((

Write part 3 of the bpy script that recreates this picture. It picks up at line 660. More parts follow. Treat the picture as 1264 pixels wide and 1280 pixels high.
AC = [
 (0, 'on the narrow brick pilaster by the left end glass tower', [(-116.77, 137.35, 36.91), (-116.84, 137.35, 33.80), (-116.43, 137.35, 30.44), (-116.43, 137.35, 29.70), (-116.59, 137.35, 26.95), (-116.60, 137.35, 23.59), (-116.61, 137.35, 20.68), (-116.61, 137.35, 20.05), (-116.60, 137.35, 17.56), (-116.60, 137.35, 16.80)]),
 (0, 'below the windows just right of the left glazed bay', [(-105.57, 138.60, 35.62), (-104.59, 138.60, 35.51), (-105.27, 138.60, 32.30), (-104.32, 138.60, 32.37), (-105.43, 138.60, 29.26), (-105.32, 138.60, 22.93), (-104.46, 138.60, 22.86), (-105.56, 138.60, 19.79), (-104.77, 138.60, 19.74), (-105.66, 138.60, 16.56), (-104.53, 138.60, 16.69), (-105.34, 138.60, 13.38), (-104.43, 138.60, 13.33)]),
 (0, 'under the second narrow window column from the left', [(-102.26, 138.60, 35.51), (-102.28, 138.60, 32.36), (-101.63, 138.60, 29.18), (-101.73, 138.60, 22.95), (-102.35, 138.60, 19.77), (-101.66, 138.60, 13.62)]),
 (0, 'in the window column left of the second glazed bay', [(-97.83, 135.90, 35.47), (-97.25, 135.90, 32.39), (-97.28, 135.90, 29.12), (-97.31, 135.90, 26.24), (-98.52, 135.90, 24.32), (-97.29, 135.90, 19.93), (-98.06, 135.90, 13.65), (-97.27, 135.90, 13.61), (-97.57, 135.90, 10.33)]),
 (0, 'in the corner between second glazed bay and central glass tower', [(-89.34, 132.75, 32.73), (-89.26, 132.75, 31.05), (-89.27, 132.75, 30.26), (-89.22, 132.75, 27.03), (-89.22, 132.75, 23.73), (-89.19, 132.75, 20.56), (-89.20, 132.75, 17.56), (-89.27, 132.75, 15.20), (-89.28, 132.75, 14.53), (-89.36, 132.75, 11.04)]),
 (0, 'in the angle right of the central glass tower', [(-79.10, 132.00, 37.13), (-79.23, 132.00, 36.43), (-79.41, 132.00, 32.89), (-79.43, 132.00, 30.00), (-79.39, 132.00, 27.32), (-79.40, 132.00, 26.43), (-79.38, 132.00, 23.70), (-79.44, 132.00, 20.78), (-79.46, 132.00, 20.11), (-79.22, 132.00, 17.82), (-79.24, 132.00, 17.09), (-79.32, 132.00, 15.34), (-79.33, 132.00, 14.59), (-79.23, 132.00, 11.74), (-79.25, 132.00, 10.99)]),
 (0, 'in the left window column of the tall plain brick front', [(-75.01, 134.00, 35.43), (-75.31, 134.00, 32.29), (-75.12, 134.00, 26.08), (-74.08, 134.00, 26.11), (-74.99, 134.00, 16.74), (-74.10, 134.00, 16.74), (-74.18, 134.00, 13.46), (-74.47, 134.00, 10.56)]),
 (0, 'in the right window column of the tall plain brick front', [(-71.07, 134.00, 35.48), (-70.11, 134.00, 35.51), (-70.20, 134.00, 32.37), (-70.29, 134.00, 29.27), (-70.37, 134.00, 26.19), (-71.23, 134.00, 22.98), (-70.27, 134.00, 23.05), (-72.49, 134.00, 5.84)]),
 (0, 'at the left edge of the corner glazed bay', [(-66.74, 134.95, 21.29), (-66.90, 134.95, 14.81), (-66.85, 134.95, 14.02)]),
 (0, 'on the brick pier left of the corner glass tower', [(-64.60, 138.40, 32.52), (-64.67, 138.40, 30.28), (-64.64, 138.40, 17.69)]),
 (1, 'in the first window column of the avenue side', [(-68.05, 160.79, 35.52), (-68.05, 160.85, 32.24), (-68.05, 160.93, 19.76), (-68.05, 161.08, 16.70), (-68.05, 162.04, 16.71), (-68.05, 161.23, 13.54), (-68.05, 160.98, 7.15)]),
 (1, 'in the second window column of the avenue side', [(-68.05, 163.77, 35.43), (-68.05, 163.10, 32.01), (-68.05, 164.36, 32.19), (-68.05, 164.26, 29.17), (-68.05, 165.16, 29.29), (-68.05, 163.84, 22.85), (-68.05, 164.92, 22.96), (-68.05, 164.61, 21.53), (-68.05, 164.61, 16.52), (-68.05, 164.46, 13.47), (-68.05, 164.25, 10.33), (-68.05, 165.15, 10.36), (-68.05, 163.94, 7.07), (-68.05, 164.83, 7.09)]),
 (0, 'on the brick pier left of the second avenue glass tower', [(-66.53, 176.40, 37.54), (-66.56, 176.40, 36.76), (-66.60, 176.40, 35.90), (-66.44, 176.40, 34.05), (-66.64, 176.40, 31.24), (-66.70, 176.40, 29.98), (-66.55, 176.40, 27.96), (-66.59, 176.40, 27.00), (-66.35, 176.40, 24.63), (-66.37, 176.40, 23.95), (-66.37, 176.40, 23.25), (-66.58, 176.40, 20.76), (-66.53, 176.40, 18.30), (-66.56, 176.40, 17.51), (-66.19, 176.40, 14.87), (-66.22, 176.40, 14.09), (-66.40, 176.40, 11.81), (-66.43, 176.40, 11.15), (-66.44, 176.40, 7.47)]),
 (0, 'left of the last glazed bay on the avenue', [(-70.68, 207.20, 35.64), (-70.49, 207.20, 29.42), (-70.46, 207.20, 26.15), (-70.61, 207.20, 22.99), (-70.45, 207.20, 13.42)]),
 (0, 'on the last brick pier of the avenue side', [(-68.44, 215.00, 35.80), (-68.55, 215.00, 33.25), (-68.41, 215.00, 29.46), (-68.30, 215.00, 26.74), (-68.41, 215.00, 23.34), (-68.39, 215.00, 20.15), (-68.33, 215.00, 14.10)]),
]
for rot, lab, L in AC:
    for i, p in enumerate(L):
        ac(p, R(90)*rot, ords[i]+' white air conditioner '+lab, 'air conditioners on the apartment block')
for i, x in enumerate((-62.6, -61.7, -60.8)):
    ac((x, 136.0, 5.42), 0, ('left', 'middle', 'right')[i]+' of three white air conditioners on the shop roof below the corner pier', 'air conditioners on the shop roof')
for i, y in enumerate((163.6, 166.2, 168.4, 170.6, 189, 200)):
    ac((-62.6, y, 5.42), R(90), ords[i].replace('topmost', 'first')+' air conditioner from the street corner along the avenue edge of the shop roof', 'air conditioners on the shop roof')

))

Produce an exact copy of the whole listing.

* [Exercise result]:
Write part 3 of the bpy script that recreates this picture. It picks up at line 660. More parts follow. Treat the picture as 1264 pixels wide and 1280 pixels high.
AC = [
 (0, 'on the narrow brick pilaster by the left end glass tower', [(-116.77, 137.35, 36.91), (-116.84, 137.35, 33.80), (-116.43, 137.35, 30.44), (-116.43, 137.35, 29.70), (-116.59, 137.35, 26.95), (-116.60, 137.35, 23.59), (-116.61, 137.35, 20.68), (-116.61, 137.35, 20.05), (-116.60, 137.35, 17.56), (-116.60, 137.35, 16.80)]),
 (0, 'below the windows just right of the left glazed bay', [(-105.57, 138.60, 35.62), (-104.59, 138.60, 35.51), (-105.27, 138.60, 32.30), (-104.32, 138.60, 32.37), (-105.43, 138.60, 29.26), (-105.32, 138.60, 22.93), (-104.46, 138.60, 22.86), (-105.56, 138.60, 19.79), (-104.77, 138.60, 19.74), (-105.66, 138.60, 16.56), (-104.53, 138.60, 16.69), (-105.34, 138.60, 13.38), (-104.43, 138.60, 13.33)]),
 (0, 'under the second narrow window column from the left', [(-102.26, 138.60, 35.51), (-102.28, 138.60, 32.36), (-101.63, 138.60, 29.18), (-101.73, 138.60, 22.95), (-102.35, 138.60, 19.77), (-101.66, 138.60, 13.62)]),
 (0, 'in the window column left of the second glazed bay', [(-97.83, 135.90, 35.47), (-97.25, 135.90, 32.39), (-97.28, 135.90, 29.12), (-97.31, 135.90, 26.24), (-98.52, 135.90, 24.32), (-97.29, 135.90, 19.93), (-98.06, 135.90, 13.65), (-97.27, 135.90, 13.61), (-97.57, 135.90, 10.33)]),
 (0, 'in the corner between second glazed bay and central glass tower', [(-89.34, 132.75, 32.73), (-89.26, 132.75, 31.05), (-89.27, 132.75, 30.26), (-89.22, 132.75, 27.03), (-89.22, 132.75, 23.73), (-89.19, 132.75, 20.56), (-89.20, 132.75, 17.56), (-89.27, 132.75, 15.20), (-89.28, 132.75, 14.53), (-89.36, 132.75, 11.04)]),
 (0, 'in the angle right of the central glass tower', [(-79.10, 132.00, 37.13), (-79.23, 132.00, 36.43), (-79.41, 132.00, 32.89), (-79.43, 132.00, 30.00), (-79.39, 132.00, 27.32), (-79.40, 132.00, 26.43), (-79.38, 132.00, 23.70), (-79.44, 132.00, 20.78), (-79.46, 132.00, 20.11), (-79.22, 132.00, 17.82), (-79.24, 132.00, 17.09), (-79.32, 132.00, 15.34), (-79.33, 132.00, 14.59), (-79.23, 132.00, 11.74), (-79.25, 132.00, 10.99)]),
 (0, 'in the left window column of the tall plain brick front', [(-75.01, 134.00, 35.43), (-75.31, 134.00, 32.29), (-75.12, 134.00, 26.08), (-74.08, 134.00, 26.11), (-74.99, 134.00, 16.74), (-74.10, 134.00, 16.74), (-74.18, 134.00, 13.46), (-74.47, 134.00, 10.56)]),
 (0, 'in the right window column of the tall plain brick front', [(-71.07, 134.00, 35.48), (-70.11, 134.00, 35.51), (-70.20, 134.00, 32.37), (-70.29, 134.00, 29.27), (-70.37, 134.00, 26.19), (-71.23, 134.00, 22.98), (-70.27, 134.00, 23.05), (-72.49, 134.00, 5.84)]),
 (0, 'at the left edge of the corner glazed bay', [(-66.74, 134.95, 21.29), (-66.90, 134.95, 14.81), (-66.85, 134.95, 14.02)]),
 (0, 'on the brick pier left of the corner glass tower', [(-64.60, 138.40, 32.52), (-64.67, 138.40, 30.28), (-64.64, 138.40, 17.69)]),
 (1, 'in the first window column of the avenue side', [(-68.05, 160.79, 35.52), (-68.05, 160.85, 32.24), (-68.05, 160.93, 19.76), (-68.05, 161.08, 16.70), (-68.05, 162.04, 16.71), (-68.05, 161.23, 13.54), (-68.05, 160.98, 7.15)]),
 (1, 'in the second window column of the avenue side', [(-68.05, 163.77, 35.43), (-68.05, 163.10, 32.01), (-68.05, 164.36, 32.19), (-68.05, 164.26, 29.17), (-68.05, 165.16, 29.29), (-68.05, 163.84, 22.85), (-68.05, 164.92, 22.96), (-68.05, 164.61, 21.53), (-68.05, 164.61, 16.52), (-68.05, 164.46, 13.47), (-68.05, 164.25, 10.33), (-68.05, 165.15, 10.36), (-68.05, 163.94, 7.07), (-68.05, 164.83, 7.09)]),
 (0, 'on the brick pier left of the second avenue glass tower', [(-66.53, 176.40, 37.54), (-66.56, 176.40, 36.76), (-66.60, 176.40, 35.90), (-66.44, 176.40, 34.05), (-66.64, 176.40, 31.24), (-66.70, 176.40, 29.98), (-66.55, 176.40, 27.96), (-66.59, 176.40, 27.00), (-66.35, 176.40, 24.63), (-66.37, 176.40, 23.95), (-66.37, 176.40, 23.25), (-66.58, 176.40, 20.76), (-66.53, 176.40, 18.30), (-66.56, 176.40, 17.51), (-66.19, 176.40, 14.87), (-66.22, 176.40, 14.09), (-66.40, 176.40, 11.81), (-66.43, 176.40, 11.15), (-66.44, 176.40, 7.47)]),
 (0, 'left of the last glazed bay on the avenue', [(-70.68, 207.20, 35.64), (-70.49, 207.20, 29.42), (-70.46, 207.20, 26.15), (-70.61, 207.20, 22.99), (-70.45, 207.20, 13.42)]),
 (0, 'on the last brick pier of the avenue side', [(-68.44, 215.00, 35.80), (-68.55, 215.00, 33.25), (-68.41, 215.00, 29.46), (-68.30, 215.00, 26.74), (-68.41, 215.00, 23.34), (-68.39, 215.00, 20.15), (-68.33, 215.00, 14.10)]),
]
for rot, lab, L in AC:
    for i, p in enumerate(L):
        ac(p, R(90)*rot, ords[i]+' white air conditioner '+lab, 'air conditioners on the apartment block')
for i, x in enumerate((-62.6, -61.7, -60.8)):
    ac((x, 136.0, 5.42), 0, ('left', 'middle', 'right')[i]+' of three white air conditioners on the shop roof below the corner pier', 'air conditioners on the shop roof')
for i, y in enumerate((163.6, 166.2, 168.4, 170.6, 189, 200)):
    ac((-62.6, y, 5.42), R(90), ords[i].replace('topmost', 'first')+' air conditioner from the street corner along the avenue edge of the shop roof', 'air conditioners on the shop roof')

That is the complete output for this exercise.